Urartular ve Persler Dönemi
Kars yöresinde yazılı tarih, Urartuların bölgede hüküm sürmesi ile başlamıştır. MÖ 9. ve 6. yüzyıllar arasında bölgeyi hakimiyeti altına alan Urartular, büyük bir krallıktı. Ayrıca, bu krallığa bağlı yerli krallıklar da mevcuttu. Kars’taki krallığın ismi Diauekhi Krallığı idi. Yöre insanlarının o dönem vergi olarak hükümrana altın, gümüş, tunç, at, sığır ve koyun ödedikleri saptanmıştır. MÖ 550 yılında Urartular’ın Persler egemenliğine girmesiyle yöre için yeni bir tarih sayfası açılmıştır. Pers hükümdarı I. Darius ülkeyi satraplık adı verilen 23 büyük ve 127 küçük birime bölüp yönetmiştir. Kars o dönem 18. Satraplık içinde yer almıştır. Bu yöre, Kral Darius’a her yıl 400 gümüş talent ve 20.000 at göndermekle yükümlüydü. Perslerin ardından bu yöre sırasıyla Arakslar, Tigranlar ve Sasanilerin eline geçmiştir.
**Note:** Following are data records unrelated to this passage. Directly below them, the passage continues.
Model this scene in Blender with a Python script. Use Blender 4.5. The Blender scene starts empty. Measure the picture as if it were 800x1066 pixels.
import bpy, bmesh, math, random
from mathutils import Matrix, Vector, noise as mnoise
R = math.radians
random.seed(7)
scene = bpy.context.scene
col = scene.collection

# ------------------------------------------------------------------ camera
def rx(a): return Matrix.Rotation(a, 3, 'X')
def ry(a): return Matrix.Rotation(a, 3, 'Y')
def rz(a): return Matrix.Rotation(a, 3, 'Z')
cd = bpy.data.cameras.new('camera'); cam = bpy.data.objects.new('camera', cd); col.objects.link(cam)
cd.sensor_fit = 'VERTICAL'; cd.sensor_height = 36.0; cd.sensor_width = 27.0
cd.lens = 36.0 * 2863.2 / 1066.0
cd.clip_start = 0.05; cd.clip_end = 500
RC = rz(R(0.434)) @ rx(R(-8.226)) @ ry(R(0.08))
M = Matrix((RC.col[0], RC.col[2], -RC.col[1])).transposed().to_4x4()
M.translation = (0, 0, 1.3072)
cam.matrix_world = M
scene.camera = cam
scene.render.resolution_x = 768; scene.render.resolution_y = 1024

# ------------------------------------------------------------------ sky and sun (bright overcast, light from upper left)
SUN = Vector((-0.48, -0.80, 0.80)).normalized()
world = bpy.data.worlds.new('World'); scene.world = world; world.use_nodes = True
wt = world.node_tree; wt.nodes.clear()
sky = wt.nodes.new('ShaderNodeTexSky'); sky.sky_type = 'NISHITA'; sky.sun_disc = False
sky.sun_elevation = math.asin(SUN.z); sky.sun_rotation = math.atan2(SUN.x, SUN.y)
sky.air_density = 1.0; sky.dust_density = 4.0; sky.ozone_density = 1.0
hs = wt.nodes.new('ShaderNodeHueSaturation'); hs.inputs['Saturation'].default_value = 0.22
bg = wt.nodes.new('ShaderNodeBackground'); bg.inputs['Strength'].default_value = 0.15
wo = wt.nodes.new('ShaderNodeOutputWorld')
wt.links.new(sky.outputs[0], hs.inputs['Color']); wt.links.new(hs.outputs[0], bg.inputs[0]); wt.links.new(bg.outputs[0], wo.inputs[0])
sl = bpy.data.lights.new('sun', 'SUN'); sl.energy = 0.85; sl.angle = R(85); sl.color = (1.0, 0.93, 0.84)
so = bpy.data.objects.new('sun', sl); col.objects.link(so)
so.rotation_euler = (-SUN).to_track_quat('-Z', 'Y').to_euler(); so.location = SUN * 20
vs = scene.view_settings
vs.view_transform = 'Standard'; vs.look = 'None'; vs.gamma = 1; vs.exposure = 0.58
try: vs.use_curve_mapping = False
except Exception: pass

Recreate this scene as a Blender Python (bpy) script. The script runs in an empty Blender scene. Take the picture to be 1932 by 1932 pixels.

İslamiyet’in Yayılış Dönemi
Bugünkü Doğu Anadolu Bölgesi’ni ele geçirme amacıyla 638 yılında Araplar ilk seferine başlamışlardı. Halife Ömer döneminde İslam ordusunun kumandanı olan İyas bin Ganem komutasındaki Arap ordusu, Van Gölü yöresine kadar ilerlemiştir. 642 yılında bölgeye Habib bin Mesleme komutasındaki ordu sefere girişmiştir. O dönem Kars’ı da ele geçirmek isteyen kuvvetler, sadece Divin’i alabilmişlerdir. Kars, 646 yılında Araplar’a kendiliğinden teslim olmuştur, ancak halkın büyük bir kısmı Selçuklu Hanedanı’nın bu bölgeye geldiği 1064 yılına kadar Hristiyan olarak kalmıştır. Bu dört asırda Müslüman Araplar, Bagratlılar ve Bizanslılar arasında sürekli el değiştiren yöre, Alparslan’ın Malazgirt Meydan Muharebesi’nden sonra Türklerin eline geçmiştir. Bu dönemle bilinmesi gereken en önemli hususlardan biri de Kars’ın, Ermeni-Gürcü Bagrat Krallığı’na başkentlik yapmış olmasıdır.
Selçuklular Dönemi
Alparslan’ın 1064 yılında Anadolu’ya düzenlediği sefer neticesinde bölge Selçuklu Hanedanı egemenliğine girmiştir. Alparslan ve oğlu Melikşah dönemlerinde yöre savaş yüzü görmemiş, ancak Melikşah’ın vefatıyla oğulları Muhammed Tapar, Berkyaruk ve Sencer arasında tahta çıkma mücadelesi baş göstermiştir. Bununla birlikte artan düzensizlik Kars yöresini de etkilemiştir. Muhammed Tapar ile Berkyaruk 1103 yılında Divin’de karşı karşıya gelmişlerdir. Tarihte Divin Savaşı adını alan bu çarpışmanın galibi Berkyaruk olmuştur. Bölgeyi bir süre idare eden Berkyaruk’un ölümüyle idare yetkisini Muhammed Tapar almıştır. Kısa bir süre sonra Saltuklular, Ani şehrine girmişler, fakat Gürcüler’le yaptıkları savaşı kaybedince yöreyi onlara bırakmışlardır. 1164’te, yöre tekrar Selçuklular’ın eline geçmiştir. Bu zamandan sonra tekrar bir Gürcü akını olmaması için yöredeki önemli kalelerin surları ve burçları onarılmıştır, ancak 1174’te Gürcü Kralı III. Georgi’nin saldırısıyla yöre yeniden el değiştirmiştir. 1243 yılında yapılan Kösedağ Savaşı’nın ardından tüm bölge Moğollar’ın hakimiyeti altına girmiştir. Yöre daha sonra Altın Orda Devleti, Karakoyunlular ve Akkoyunlular’ın egemenliği altına girmiştir.